I never kept my Barbie/Ken dolls in pristine condition. I would whip out the black Sharpie pen and color out Barbie's and Ken's hair to give them that "Eurasian" touch, so they could be a multiracial mutt like me.

Touché about your comment regarding Asian men. Where's the love for that ethnic/gender group in Hollywood cinema or American television? Oh right. I have to watch them on satellite television and international channels. Maybe my statistics are off, but since Asians represent only 3-5 percent of the general population in the Great U.S.A., then we do not deserve to have "our" people represented on the Big Screen. We are the missing racial link---e.g., consider the attention that Asians had in the media and the election process. But that's a whole story in itself.

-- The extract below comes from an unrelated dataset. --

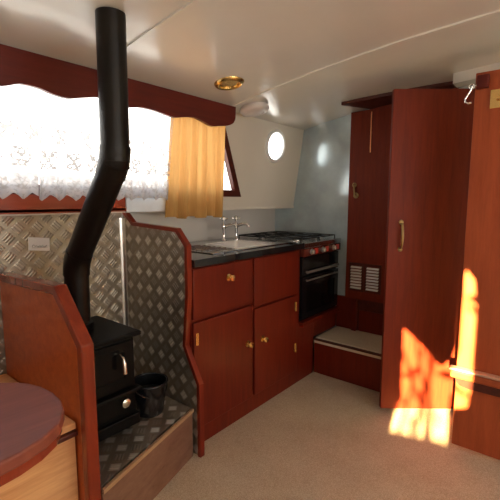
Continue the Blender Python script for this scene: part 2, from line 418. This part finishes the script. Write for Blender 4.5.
def oc(u, v):
    zb2, zt2 = 1.122, 1.675; z = zb2+(zt2-zb2)*v
    s = (u-1.40)/.43
    uu = 1.40 + .462*s - .04*v*s
    yy = panel_y(z)-.080+.027*v + (.017*math.sin(s*2*PI*6.2+.6) + .007*math.sin(s*2*PI*11+v*2))*(.5+.65*(1-v)) + .006*(1-v)
    return Vector((uu, yy, z + .006*math.sin(s*20)*(1-v) - .004*s))
tag(obj('curtain', MB().sheet(oc, 110, 16, 1.40, 1.83, 0, 1), M['orange']), 'gathered orange-yellow curtain hanging at the galley end of the window', 'curtain')

# ------------------------------------------------------------------ metal lining, divider, hearth
tag(obj('wall_lining_panel', MB().box(-.6, 1.214, 1.880, 1.890, .245, 1.163), M['tread_xz']), 'diamond tread plate lining on the side wall behind the stove', 'metal panel')
dv = thing('stove_divider', 'tread plate screen with red wooden edging between the stove and the galley', 'divider', (1.232, 1.6, 0))
front = [(1.875, 1.17), (1.83, 1.137), (1.788, 1.102), (1.441, 1.086), (1.372, 1.012), (1.372, .78), (1.398, .534), (1.305, .365), (1.305, .004)]
dpoly = front + [(1.875, .002)]
obj('sheet', MB().prism(dpoly, 'x', 1.220, 1.238), M['tread_yz'], dv)
def edging(path, wdt, x0, x1, side=1):
    """band of width wdt lying inside the polyline path (y,z)"""
    P = [Vector(p) for p in path]; off = []; out = []
    for i, p in enumerate(P):
        d1 = (P[i]-P[i-1]).normalized() if i else (P[1]-P[0]).normalized()
        d2 = (P[i+1]-P[i]).normalized() if i < len(P)-1 else d1
        n1, n2 = Vector((d1.y, -d1.x))*side, Vector((d2.y, -d2.x))*side
        b = (n1+n2).normalized(); k = 1/max(.5, b.dot(n1)); off.append(p + b*wdt*k); out.append(p - b*.004*k)
    return [tuple(p) for p in out] + [tuple(p) for p in off[::-1]]
tr = [(y+.0, z) for y, z in front]
obj('edging', MB().prism(edging(tr, .014, 0, 0, -1), 'x', 1.2135, 1.2405), M['trim'], dv, 'red wooden edging following the stepped outline')
cv = [(1.2195-.022*(1-math.sin(t)), 1.8795-.022*(1-math.cos(t))) for t in [PI/2*k/8 for k in range(9)]]
obj('corner_strip', MB().prism(cv+[(1.2195, 1.8795)], 'z', .30, 1.125, smooth=True), M['cove'], dv, 'bright curved metal strip in the corner')
hz = .24
def hearth_poly(o): return [(.648, 1.185-o), (.95, 1.272-o), (1.207, 1.345-o), (1.207, 1.878), (.648, 1.878)]
he = thing('hearth', 'raised stove hearth with a tread plate top and a brown wooden front', 'hearth', (.92, 1.55, 0))
obj('base', MB().prism(hearth_poly(0), 'z', .0, hz-.012), M['slate_fascia'], he)
obj('hearth_plate', MB().prism(hearth_poly(-.012), 'z', hz-.012, hz), M['tread_xy'], he)
obj('edge_strip', MB().prism([(.648, 1.173), (.95, 1.260), (1.207, 1.333), (1.207, 1.346), (.95, 1.273), (.648, 1.186)], 'z', hz-.013, hz+.003), M['edge'], he, 'brown wooden edge strip')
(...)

That's right. American directors wouldn't be able to cast Angelina Jolie and Jackie Chan in an action movie, because that wouldn't make any money unless one of the main characters had to die off (and you can guess who that would be). Or Jet Li and Julia Roberts in a romantic flick? Five words: Don't even think about it. Rob Schneider is probably booked for the rest of the year. Lou Diamond Philips only plays American-Indian and Hispanic roles. Hmmm. Disheartening, indeed.

From my own personal experience, some of the African-American males that I've briefly encountered in the Southeastern/Midwestern parts of the U.S. can't figure out the different categories of Asians: They lump me into the popular adjective of Oriental. Color me selective. I guess I'll stay with within my Eurasian comfort zone and keep it simple.